The question on this appeal is whether the allegations of the bill, admitted in the stipulation, but not substantially *169 enlarged, make out a cause of action. For an understanding of the complainant's position both in its economic and in its legal aspects, the fact is of critical importance that there has been no attempt by the Board to fix a maximum price in respect of any of the transactions subject to its regulatory power. What is fixed is a minimum only. None the less, the competition among dealers is so keen that in practice the legal minimum is the maximum that the appellant is able to charge. The "spread" between what must be paid to the producers and what can be collected from the customers is so small that it "is insufficient in amount to afford plaintiff a fair return on the present fair value of the properties devoted by it to its milk business less depreciation." This the bill and findings state. They tell us also that the properties have a value of more than $450,000. They do not tell us whether the appellant ran its business with reasonable efficiency when compared with others in its calling. They do not even tell us whether it was earning a fair return on its investment before the orders were adopted. The omission is the more significant because, according to official records, the "spread" has been increased, instead of being diminished, through the operation of control. Report of the Milk Control Board, March 1934, pp. 17, 18.[2] For all that appears upon this record, a change of the minimum prices would avail the appellant nothing if a corresponding increase or reduction were allowed to its competitors. It might still be driven to the wall without the aid of a differential that would neutralize *170 inequalities of capacity or power. If different minima would help, the pleading leaves us in the dark as to what those minima should be. There is no statement that a different selling price could be fixed with fairness to consumers, or a different purchasing price with fairness to producers. The appellant's grievance amounts to this, that it is operating at a loss, though other dealers more efficient or economical or better known to the public may be operating at a profit.
A bill of complaint so uncertain in aim and so meagre in particulars falls short of the standard of candor and precision set up by our decisions. Public Service Comm'n v. Great Northern Utilities Co., 289 U.S. 130, 136; Aetna Ins. Co. v. Hyde, 275 U.S. 440, 447. True the appellant is losing money under the orders now in force. For anything shown in the bill it was losing money before. For anything there shown other dealers at the same prices may now be earning profits; at all events they are content, or they would be led by self-interest to raise the present level. We are unable to infer from these fragmentary data that there has been anything perverse or arbitrary in the action of the Board. To make the selling level higher might be unfair to the consumers; to make the purchasing level lower might bring ruin to producers. The appellant would have us say that minimum prices must be changed whenever a particular dealer can show that the effect of the schedule in its application to himself is to deprive him of a profit. This is not enough to subject administrative rulings to revision by the courts. If the designation of a minimum price is within the scope of the police power, expenses or losses made necessary thereby must be borne as an incident, unless the order goes so far beyond the needs of the occasion as to be turned into an act of tyranny. Nothing of the kind is charged. The Fourteenth Amendment does not protect a business against the hazards of competition. *171 Public Service Comm'n v. Great Northern Utilities Co., supra, at p. 135. It is from hazards of that order, and not from restraints of law capriciously imposed, that the appellant seeks relief. The refuge from its ills is not in constitutional immunities.

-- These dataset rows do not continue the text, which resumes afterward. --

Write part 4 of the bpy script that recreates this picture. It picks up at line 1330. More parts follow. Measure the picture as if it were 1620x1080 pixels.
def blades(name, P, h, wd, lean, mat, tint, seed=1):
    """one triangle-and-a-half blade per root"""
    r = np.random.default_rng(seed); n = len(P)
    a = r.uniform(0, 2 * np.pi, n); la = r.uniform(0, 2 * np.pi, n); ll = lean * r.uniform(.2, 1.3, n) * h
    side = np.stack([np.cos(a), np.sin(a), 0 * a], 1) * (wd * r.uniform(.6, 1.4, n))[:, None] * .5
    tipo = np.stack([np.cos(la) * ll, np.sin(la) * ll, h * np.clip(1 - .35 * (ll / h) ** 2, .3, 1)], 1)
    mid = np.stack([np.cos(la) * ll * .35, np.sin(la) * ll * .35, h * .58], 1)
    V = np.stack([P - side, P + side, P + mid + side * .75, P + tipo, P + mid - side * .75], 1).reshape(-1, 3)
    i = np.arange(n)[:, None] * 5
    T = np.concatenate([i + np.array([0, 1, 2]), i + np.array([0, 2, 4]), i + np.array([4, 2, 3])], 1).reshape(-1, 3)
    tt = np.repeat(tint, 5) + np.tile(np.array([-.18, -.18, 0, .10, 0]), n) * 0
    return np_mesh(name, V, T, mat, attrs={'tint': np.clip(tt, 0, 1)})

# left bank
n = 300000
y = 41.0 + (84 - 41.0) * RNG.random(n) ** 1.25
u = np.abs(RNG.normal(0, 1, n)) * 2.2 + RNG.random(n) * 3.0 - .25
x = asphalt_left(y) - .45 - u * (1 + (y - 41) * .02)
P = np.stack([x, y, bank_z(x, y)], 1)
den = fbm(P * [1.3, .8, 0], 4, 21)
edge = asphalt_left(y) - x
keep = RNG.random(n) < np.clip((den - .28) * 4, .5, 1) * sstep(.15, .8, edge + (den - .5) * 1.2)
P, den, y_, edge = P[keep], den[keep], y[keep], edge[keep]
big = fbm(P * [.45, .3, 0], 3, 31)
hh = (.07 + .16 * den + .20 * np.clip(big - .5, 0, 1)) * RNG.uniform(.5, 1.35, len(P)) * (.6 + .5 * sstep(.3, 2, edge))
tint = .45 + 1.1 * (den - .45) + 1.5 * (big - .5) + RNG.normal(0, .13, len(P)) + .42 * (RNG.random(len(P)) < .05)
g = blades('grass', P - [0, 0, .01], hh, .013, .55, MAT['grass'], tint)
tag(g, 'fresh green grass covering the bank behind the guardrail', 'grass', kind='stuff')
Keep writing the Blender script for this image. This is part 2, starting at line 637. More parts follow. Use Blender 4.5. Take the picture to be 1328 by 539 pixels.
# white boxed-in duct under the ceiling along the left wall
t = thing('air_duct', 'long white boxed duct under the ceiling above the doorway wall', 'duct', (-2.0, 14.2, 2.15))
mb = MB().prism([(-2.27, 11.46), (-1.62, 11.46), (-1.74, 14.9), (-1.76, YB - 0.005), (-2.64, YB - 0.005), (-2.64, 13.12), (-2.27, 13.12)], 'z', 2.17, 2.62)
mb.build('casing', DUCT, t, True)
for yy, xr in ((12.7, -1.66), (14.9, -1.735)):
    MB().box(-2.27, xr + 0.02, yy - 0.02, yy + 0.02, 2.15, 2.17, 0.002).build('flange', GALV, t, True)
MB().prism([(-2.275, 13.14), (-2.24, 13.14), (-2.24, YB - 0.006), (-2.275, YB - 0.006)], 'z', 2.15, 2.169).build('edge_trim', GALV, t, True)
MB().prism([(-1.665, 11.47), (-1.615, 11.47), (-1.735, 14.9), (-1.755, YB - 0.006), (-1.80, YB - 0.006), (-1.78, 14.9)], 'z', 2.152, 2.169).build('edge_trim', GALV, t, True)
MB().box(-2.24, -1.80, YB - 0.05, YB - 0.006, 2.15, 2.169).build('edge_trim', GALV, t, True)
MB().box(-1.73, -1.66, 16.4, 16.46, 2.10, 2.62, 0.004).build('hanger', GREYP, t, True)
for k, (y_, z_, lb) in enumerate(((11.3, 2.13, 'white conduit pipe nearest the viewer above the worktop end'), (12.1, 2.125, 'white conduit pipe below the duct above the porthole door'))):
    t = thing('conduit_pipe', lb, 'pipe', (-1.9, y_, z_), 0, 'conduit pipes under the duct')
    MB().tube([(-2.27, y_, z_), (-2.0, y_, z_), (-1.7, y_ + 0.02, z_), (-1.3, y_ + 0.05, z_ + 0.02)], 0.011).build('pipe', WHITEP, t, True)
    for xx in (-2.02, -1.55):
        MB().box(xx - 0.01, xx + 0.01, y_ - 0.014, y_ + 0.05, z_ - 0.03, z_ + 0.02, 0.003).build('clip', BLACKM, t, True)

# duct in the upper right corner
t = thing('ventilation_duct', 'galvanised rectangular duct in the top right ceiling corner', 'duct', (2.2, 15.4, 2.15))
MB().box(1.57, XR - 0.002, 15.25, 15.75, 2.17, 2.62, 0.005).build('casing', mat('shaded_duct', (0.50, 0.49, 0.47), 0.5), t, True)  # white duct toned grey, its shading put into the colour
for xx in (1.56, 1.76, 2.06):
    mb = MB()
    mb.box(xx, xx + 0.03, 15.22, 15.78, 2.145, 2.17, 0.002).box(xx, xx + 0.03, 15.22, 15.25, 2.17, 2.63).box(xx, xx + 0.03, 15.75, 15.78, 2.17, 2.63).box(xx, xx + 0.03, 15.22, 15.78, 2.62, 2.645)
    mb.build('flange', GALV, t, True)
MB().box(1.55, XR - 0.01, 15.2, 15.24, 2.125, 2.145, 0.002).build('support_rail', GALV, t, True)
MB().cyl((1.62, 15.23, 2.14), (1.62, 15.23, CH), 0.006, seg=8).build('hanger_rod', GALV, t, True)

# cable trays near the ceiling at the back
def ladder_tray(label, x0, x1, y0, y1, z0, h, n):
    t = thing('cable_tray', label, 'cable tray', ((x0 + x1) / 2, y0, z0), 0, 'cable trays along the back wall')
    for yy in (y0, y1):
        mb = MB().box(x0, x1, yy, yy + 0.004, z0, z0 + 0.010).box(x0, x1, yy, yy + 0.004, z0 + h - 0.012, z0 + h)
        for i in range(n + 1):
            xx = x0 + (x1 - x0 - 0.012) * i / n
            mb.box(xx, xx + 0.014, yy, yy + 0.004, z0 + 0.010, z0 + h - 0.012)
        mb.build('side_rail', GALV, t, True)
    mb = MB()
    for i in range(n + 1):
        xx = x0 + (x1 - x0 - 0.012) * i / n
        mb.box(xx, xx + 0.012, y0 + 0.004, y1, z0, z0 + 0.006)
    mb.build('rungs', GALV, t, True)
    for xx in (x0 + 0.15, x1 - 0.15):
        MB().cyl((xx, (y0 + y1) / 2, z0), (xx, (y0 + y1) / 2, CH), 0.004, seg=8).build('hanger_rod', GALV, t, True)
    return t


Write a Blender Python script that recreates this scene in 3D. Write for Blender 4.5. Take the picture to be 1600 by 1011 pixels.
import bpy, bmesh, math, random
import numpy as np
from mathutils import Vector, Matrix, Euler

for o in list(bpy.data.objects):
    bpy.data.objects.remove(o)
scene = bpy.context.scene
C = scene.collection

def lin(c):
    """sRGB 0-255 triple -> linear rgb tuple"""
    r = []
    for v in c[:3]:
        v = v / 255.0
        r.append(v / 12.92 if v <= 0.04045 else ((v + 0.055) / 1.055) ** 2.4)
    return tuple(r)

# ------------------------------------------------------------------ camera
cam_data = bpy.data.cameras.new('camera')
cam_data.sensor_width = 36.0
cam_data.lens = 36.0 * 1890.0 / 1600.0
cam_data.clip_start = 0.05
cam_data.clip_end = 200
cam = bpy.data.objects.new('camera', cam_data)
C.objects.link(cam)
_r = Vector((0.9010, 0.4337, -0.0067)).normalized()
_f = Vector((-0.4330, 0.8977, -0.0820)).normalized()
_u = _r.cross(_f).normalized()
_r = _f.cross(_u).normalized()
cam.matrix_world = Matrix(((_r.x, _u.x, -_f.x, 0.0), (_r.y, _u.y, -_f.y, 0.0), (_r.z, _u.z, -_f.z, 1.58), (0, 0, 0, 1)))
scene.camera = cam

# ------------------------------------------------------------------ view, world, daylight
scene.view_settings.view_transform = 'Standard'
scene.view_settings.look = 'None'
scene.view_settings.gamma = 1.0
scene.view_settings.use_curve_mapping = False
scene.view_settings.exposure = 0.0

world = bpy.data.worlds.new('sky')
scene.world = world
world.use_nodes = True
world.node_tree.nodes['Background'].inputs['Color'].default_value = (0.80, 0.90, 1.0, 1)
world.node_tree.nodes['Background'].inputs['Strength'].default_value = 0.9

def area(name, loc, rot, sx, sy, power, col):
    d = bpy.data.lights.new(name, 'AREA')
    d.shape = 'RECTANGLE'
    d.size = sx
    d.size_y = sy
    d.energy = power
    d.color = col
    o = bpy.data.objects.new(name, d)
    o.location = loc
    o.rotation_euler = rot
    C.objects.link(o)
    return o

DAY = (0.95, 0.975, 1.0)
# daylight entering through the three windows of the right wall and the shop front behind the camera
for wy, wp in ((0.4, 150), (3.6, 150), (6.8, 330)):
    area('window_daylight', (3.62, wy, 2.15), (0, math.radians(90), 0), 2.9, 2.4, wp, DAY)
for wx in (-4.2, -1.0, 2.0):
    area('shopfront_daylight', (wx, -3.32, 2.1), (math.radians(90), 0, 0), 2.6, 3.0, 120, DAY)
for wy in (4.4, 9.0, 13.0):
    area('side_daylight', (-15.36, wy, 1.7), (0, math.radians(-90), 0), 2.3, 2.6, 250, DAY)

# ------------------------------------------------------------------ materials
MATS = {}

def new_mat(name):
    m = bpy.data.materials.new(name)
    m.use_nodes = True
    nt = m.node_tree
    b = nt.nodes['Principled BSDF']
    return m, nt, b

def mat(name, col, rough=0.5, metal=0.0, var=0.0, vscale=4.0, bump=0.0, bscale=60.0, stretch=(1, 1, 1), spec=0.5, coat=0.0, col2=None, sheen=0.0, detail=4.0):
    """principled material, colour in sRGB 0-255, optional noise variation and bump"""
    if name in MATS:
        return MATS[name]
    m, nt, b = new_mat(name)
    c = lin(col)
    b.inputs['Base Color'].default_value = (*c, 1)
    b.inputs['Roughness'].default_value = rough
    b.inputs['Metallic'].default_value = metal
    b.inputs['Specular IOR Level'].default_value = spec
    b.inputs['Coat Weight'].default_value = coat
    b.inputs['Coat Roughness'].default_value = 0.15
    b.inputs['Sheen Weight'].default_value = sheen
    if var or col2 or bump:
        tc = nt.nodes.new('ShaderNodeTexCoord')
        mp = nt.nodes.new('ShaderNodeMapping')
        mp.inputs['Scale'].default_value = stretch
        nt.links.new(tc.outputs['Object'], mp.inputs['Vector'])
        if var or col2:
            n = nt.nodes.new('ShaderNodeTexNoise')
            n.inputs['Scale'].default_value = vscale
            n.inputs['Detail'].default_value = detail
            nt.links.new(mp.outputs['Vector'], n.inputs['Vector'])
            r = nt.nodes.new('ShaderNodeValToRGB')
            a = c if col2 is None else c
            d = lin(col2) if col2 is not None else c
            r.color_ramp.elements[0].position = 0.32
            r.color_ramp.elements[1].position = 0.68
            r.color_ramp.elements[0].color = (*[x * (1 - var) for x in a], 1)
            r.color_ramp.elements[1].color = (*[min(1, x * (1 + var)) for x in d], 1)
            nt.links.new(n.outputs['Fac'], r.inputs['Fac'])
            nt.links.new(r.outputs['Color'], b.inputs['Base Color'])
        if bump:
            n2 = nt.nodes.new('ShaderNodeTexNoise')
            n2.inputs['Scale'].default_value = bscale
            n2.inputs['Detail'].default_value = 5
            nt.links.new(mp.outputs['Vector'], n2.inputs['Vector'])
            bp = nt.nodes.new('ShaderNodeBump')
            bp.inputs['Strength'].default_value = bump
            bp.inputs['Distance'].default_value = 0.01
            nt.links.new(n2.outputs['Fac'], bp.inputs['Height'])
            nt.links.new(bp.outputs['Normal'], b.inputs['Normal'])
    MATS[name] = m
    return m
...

Much is made of a supposed analogy between the plight in which the appellant finds itself and that of public utilities subjected to maximum rates that do not yield a fair return. But the analogy, when scrutinized, is seen to be unreal. A public utility in such circumstances has no outlet of escape. If it is running its business with reasonable economy, it must break the law or bleed to death. But that is not the alternative offered where the law prescribes a minimum. An outlet is then available to the regulated business, an outlet that presumably will be utilized whenever use becomes expedient. If the price is not raised, the reason must be that efficient operators find that they can get along without a change. Either that must be so, or else, as was pointed out in the opinion below, the industry will perish. The bill does not suggest that such a catastrophe is imminent. True, of course, it is that the weaker members of the group (the marginal operators or even others above the margin) may find themselves unable to keep pace with the stronger, but it is their comparative inefficiency, not tyrannical compulsion, that makes them laggards in the race. Whether a wise statecraft will favor or condemn this exaltation of the strong is a matter of legislative policy with which courts are not concerned. To pass judgment on it, there is need that the field of vision be expanded to take in all the contestants in the race for economic welfare, and not some of them only. The small dealer may suffer, but the small producer may be helped, and an industry vital to the state thus rescued from extinction. Such, at any rate, is the theory that animates the statute, if we look to the official declaration of the purpose *172 of its framers. Nebbia v. New York, supra, pp. 515, 516. The question is not for us whether the workings of the law have verified the theory or disproved it. At least, a law so animated is rescued from the reproach of favoritism for the powerful to the prejudice of the lowly. If the orders made thereunder are not arbitrary fiats, the courts will stand aloof.
The statute (N.Y. Laws 1933, c. 158, § 312 [d] [f]) contains provisions whereby a dealer dissatisfied with any administrative order may be heard in opposition, or may apply to the Board afterwards to modify its ruling. This is an administrative remedy which in the one form or the other the appellant should have utilized before resorting to a suit. P.F. Petersen Baking Co. v. Bryan, 290 U.S. 570, 575. There is no statement that it did so.
The decree should be
Affirmed.
MR. JUSTICE SUTHERLAND concurs in the result.
NOTES
[1] The Act of 1933 has been amended and continued by Laws of 1934, Chap. 126.
[2] "If allowances are made for the additional milk which, because of the tightening-up of the classification for Class 1 milk occurring on February 16, 1934, must be included in Class 1, the milk dealers' spread at this time is approximately 0.12 cents per quart greater than it was just before the Board was created."
This statement in the report is followed by schedules which contain supporting data.